If the Nakba owed to the war, then the responsibility for it falls very much upon Arab shoulders for initiating the war; in that event, they fueled their own catastrophe.

Those blaming Jews for the Nakba should ask: How many, if any, displaced Palestinians would there have been if the Arab world had chosen peace in1948 and there had been no war?

—Sheldon Hirsch, Wilmette

Questioning upbringing

As I’ve pondered the issues swirling in the Israel-Gaza mega-tornado that is causing so much devastation and heartache on many levels around the world, I’ve sought clarity amid what seemed to me to be only conflict-driven, polarizing confusion. I found a starting point for clarity in Jill Gurvey’s op-ed addressing the origin narrative of her childhood.

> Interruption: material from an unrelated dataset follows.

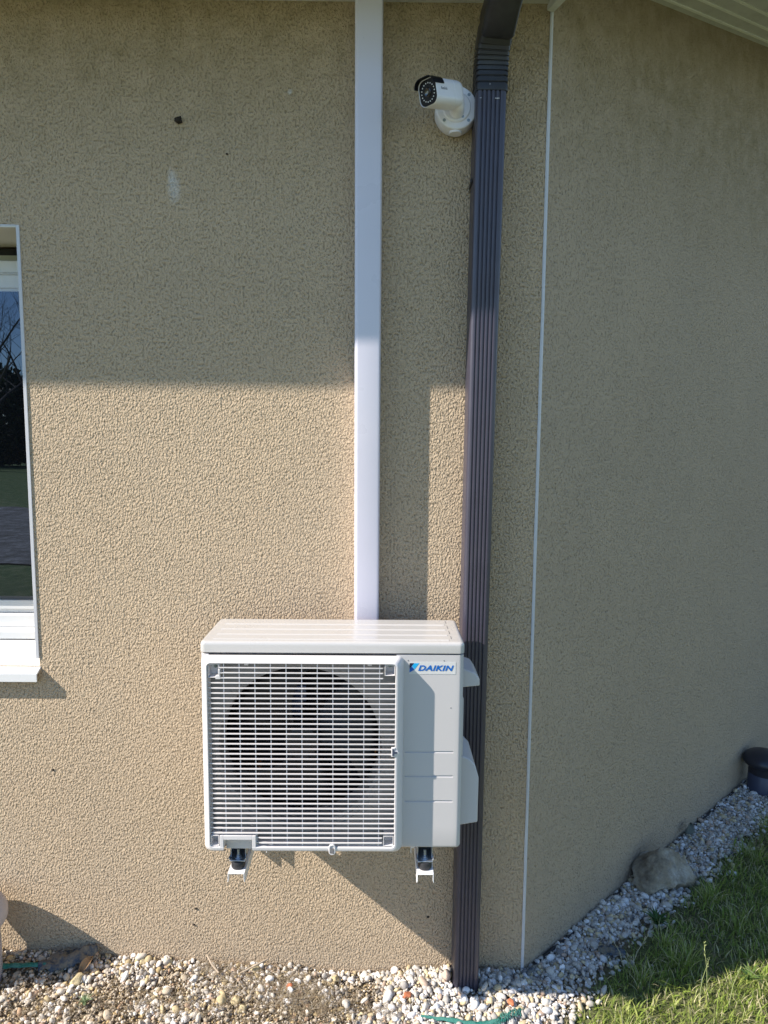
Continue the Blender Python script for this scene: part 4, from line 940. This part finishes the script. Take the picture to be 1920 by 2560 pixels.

Have we been raised to have the wisdom and courage to question the assumptions of our childhood upbringing? Would we discover our missing common ground if we were all to probe those narratives for their flawed premises? Dualistic thinking may well be blinding us to our inherent oneness.

Paradoxically, might we all be unknowingly mistaken in some essential ways simply because we do not ask awkward, even unpopular, questions? I extend my gratitude to Gurvey for courageously showing me a way out of the multifaceted dilemma of perpetual polarization.

Now I see that I must relentlessly ask myself in what way may I be contributing to the seeming impossibility of reconciling issues peacefully for all of us. Is my unquestioned loyalty to my upbringing contributing to this perceived impossibility? Much of the debris carried by this whirlwind may be remnants of crumbling dreams of survival through competitive one-upmanship that earnestly need to be reexamined and discarded.

Perhaps we can simply cooperate with these housekeeping chores that seem to be beyond our control and find the elegant resolutions that otherwise elude us.

It seems to me no coincidence that Gurvey has devoted herself to health so we might all thrive together.

Let her soul-searching open-mindedness and vulnerability of heart be an example for us all!